War Widow To Bush: "You're Here To Serve The People. And The People Are Not Being Served With This War."
I just got off the phone with Heidi Halley, a woman from Maine whose husband is a fallen soldier. Yesterday President Bush met with her privately, and news of their meeting was reported in a local Maine paper, the Kennebec Journal, which reported that Halley objected to Bush's policies and that Bush responded that there was "no point in us having a philosophical discussion about the pros and cons of the war."
But Halley has just told me that she went much farther in her criticism of Bush, telling him directly that "he was responsible" for the deaths of American soldiers and that as a "Christian man," he should recognize that he's "made a mistake" and that it was his "responsibility to end this." She recounted to me that she told Bush: "As President you're here to serve the people, and the people are not being served with this war...I was very direct."
I reached Halley at her home in Falmouth, Maine. She told me that her husband, who's long been active in Democratic politics, had been in Afghanistan as an engineer building roads when he died in June. She said she was first told that it was of a heart attack, but that subsequently she was told there was no sign that a heart attack had killed him. An invesigation into his death is continuing.
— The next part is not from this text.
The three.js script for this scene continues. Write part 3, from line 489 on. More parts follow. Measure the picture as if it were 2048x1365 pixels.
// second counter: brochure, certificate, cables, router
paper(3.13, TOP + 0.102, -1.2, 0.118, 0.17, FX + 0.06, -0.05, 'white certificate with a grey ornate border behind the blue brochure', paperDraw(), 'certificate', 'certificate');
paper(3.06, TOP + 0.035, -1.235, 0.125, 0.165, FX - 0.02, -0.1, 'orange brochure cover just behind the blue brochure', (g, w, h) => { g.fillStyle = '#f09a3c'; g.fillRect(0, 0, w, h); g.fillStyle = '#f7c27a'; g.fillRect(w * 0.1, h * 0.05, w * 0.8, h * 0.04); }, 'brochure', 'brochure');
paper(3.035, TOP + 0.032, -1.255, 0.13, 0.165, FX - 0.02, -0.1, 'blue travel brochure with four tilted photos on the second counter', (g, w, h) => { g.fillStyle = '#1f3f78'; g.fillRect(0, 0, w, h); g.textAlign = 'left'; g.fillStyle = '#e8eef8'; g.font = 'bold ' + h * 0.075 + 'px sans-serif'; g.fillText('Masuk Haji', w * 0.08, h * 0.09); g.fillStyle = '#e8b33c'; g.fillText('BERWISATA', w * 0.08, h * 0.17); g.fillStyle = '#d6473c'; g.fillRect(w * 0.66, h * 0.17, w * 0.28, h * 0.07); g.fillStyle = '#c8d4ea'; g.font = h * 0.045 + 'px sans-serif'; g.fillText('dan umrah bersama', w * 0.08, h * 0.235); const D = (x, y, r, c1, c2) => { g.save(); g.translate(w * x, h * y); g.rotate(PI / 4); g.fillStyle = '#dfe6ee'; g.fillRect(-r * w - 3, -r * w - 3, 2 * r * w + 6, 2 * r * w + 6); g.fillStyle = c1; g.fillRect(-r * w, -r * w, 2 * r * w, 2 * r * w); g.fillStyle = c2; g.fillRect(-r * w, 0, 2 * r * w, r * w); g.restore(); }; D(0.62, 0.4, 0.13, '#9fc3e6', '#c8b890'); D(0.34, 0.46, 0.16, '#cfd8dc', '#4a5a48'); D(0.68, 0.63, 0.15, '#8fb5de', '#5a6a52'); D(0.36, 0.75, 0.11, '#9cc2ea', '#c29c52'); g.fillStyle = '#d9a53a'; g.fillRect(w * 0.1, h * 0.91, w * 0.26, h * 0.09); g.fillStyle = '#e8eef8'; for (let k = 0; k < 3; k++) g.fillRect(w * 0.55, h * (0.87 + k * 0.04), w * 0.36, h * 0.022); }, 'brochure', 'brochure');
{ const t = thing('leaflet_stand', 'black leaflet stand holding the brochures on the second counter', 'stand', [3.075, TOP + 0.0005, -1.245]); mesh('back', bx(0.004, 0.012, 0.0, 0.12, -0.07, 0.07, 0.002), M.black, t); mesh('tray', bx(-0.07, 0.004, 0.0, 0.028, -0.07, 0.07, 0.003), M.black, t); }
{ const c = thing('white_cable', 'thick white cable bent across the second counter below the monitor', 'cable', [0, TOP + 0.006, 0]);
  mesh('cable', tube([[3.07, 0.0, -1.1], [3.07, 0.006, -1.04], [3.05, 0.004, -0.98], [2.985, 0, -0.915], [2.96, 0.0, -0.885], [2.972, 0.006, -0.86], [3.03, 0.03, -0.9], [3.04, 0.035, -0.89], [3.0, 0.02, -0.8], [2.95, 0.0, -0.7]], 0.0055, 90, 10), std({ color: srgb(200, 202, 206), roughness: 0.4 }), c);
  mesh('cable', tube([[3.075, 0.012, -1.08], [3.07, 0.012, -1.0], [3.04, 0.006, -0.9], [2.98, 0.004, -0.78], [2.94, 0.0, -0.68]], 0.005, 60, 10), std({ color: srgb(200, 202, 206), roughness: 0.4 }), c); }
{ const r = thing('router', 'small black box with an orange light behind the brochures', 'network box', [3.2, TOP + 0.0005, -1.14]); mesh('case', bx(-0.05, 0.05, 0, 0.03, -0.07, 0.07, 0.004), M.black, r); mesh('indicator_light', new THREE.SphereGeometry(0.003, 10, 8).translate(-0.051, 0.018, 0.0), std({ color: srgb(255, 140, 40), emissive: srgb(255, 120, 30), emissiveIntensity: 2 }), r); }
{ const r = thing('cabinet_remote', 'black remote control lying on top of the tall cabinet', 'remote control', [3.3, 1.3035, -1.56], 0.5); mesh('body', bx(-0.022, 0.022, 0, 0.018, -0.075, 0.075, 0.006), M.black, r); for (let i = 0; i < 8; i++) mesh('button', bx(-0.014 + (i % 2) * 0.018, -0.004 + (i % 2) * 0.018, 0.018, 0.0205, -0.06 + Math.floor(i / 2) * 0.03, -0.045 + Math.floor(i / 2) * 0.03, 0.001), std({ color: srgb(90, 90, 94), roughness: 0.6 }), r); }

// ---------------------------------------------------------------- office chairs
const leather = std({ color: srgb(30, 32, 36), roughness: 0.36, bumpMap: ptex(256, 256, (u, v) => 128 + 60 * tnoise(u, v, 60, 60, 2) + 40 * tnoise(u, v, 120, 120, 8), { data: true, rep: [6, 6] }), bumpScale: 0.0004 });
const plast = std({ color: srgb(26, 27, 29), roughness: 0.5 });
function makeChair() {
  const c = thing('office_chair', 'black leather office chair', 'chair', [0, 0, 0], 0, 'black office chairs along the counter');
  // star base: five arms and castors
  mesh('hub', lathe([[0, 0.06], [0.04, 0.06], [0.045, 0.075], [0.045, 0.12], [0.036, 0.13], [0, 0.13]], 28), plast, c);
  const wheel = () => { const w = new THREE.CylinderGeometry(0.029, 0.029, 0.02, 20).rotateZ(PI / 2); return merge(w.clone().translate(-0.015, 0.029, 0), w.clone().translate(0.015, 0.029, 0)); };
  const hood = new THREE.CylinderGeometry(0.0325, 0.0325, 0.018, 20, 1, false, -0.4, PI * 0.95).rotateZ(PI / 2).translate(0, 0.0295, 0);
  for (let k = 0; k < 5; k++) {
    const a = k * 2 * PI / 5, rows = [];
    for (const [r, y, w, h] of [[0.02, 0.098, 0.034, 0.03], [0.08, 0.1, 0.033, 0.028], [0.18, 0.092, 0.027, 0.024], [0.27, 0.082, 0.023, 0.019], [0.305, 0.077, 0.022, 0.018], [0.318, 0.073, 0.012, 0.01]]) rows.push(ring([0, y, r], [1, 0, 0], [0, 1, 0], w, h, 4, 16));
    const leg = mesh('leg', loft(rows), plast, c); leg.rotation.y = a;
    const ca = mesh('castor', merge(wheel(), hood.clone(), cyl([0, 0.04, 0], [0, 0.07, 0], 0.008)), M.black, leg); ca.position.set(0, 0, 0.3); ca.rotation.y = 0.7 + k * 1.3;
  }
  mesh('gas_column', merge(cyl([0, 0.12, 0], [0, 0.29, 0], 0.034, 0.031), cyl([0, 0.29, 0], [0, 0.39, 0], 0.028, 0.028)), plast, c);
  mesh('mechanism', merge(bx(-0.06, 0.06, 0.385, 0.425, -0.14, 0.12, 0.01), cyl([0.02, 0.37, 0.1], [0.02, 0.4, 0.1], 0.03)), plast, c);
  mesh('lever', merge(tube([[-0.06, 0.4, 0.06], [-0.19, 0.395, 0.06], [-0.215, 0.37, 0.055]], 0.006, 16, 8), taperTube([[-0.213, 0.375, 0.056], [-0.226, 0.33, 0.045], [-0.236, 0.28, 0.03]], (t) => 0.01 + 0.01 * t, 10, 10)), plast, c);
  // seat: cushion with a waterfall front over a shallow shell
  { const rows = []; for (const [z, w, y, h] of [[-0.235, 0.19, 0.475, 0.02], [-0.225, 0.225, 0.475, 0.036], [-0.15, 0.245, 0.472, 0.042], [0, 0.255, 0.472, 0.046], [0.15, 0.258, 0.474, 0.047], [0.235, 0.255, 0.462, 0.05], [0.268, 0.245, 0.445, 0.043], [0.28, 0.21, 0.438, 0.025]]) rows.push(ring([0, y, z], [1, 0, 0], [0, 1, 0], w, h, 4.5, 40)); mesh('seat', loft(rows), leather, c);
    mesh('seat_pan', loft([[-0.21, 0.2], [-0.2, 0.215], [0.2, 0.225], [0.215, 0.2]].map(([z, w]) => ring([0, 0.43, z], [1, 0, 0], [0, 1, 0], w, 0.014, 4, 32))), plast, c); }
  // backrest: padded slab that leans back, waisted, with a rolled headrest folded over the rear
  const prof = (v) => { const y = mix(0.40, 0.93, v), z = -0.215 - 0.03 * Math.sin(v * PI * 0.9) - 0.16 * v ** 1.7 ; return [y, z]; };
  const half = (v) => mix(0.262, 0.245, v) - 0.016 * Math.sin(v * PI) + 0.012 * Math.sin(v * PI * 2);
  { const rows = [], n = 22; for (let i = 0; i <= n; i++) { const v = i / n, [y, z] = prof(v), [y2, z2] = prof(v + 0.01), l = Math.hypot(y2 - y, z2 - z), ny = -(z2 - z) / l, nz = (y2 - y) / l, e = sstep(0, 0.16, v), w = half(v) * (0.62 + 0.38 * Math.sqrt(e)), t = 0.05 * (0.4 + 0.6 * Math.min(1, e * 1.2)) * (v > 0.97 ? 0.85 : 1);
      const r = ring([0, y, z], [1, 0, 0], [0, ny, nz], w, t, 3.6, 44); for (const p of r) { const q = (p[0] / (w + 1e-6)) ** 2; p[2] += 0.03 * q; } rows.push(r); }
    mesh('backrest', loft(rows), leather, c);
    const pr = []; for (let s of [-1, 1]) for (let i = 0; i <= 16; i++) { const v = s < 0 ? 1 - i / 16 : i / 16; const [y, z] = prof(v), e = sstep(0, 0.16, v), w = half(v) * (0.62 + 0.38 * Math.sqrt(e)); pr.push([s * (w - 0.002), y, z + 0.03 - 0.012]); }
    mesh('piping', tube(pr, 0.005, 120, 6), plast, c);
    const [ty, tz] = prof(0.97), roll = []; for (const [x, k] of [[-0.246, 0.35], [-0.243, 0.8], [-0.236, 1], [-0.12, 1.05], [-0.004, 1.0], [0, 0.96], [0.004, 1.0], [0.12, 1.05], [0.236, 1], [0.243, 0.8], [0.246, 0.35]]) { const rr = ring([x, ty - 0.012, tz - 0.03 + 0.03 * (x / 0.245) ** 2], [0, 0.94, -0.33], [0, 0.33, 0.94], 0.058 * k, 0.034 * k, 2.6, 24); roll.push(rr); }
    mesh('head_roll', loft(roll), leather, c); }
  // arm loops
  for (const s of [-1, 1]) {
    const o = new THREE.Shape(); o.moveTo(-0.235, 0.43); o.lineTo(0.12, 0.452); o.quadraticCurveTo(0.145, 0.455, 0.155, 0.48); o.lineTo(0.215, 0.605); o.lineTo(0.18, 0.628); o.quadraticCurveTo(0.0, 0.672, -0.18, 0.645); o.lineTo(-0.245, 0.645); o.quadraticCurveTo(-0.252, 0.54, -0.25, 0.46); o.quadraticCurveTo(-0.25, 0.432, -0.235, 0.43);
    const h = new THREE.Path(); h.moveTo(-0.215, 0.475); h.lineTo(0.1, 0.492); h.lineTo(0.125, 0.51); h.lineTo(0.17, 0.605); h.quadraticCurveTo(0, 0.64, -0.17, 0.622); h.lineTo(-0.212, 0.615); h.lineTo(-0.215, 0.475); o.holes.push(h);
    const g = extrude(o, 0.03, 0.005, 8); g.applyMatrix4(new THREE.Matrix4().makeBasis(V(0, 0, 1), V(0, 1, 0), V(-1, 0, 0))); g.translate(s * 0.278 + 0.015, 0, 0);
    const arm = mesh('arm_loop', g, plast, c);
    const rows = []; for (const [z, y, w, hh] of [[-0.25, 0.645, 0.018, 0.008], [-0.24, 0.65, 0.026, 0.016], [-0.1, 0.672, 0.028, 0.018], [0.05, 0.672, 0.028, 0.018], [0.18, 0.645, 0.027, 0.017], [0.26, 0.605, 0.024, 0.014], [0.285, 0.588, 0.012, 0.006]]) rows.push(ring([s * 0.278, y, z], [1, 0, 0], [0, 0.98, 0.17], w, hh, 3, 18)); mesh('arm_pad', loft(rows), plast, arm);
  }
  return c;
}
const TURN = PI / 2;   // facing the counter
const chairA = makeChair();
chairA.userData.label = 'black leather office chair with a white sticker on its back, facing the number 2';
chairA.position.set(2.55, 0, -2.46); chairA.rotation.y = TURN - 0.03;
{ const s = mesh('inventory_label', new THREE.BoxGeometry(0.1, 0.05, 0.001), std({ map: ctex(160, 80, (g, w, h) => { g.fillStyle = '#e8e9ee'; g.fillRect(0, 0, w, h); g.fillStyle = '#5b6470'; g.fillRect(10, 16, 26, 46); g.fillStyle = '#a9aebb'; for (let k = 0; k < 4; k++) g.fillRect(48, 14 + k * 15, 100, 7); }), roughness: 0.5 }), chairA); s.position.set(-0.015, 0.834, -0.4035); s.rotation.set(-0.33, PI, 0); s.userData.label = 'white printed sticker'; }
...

Halley said she asked GOP Senator Olympia Snowe to arrange a meeting with Bush, and that subsequently she got a call from staffers looking to set up the meeting. Bush came yesterday.
Halley tells me that she told the President that she's been opposed since "day one" to both the wars in Iraq and Afghanistan.
"I talked to him about how important this person was to me," Halley recounted, speaking of her husband. "It's not just a soldier who died. Lives are changed forever...I said, `This doesn't make sense to me."
"He said, `Terrorists killed three thousand people, we had to go to war.'" Halley continued to me. "I said, `Well, who put the Taliban into power? The United States did.' He said, `I'm not going to have a philosphical debate over politics.' The whole conversation was very gentle."
Halley says that while Bush was personable and receptive to her, she was very direct and critical of Bush's policies and insisted that the right thing to do was to end the war.
"We literally sat knee to knee...I looked deep into his eyes and talked to him about love and losing peopole and that he was responsible for this. I said, `I didn't vote for you, but you are my President. And you're not serving me.'"
"I said I believed it was time to put an end to this. His job is to find solutions. I said, `You yourself have said you had erroneous information going in to this.'"
She continued: "I said, `As a Christian man, you realize that when you've made a mistake it's your responsiblity to end this. And it's time to end the bleeding and it's time to end the war.'"
"I said, `what would truly bring healing is to start working on changing your policy towards the Middle East...as President you're here to serve the people. And the people are not being served with this war.'"
She added: "I told him, `It's time as a Christian to put our pride behind us."
Halley said that the President appeared moved by what she'd said, but that she doubted it would bring about any real change. "He cried with me," she recounted. "I feel he responded to me emotionally. I don't know if that's going to change policy. It probably won't. But I hope it makes him think a little bit further."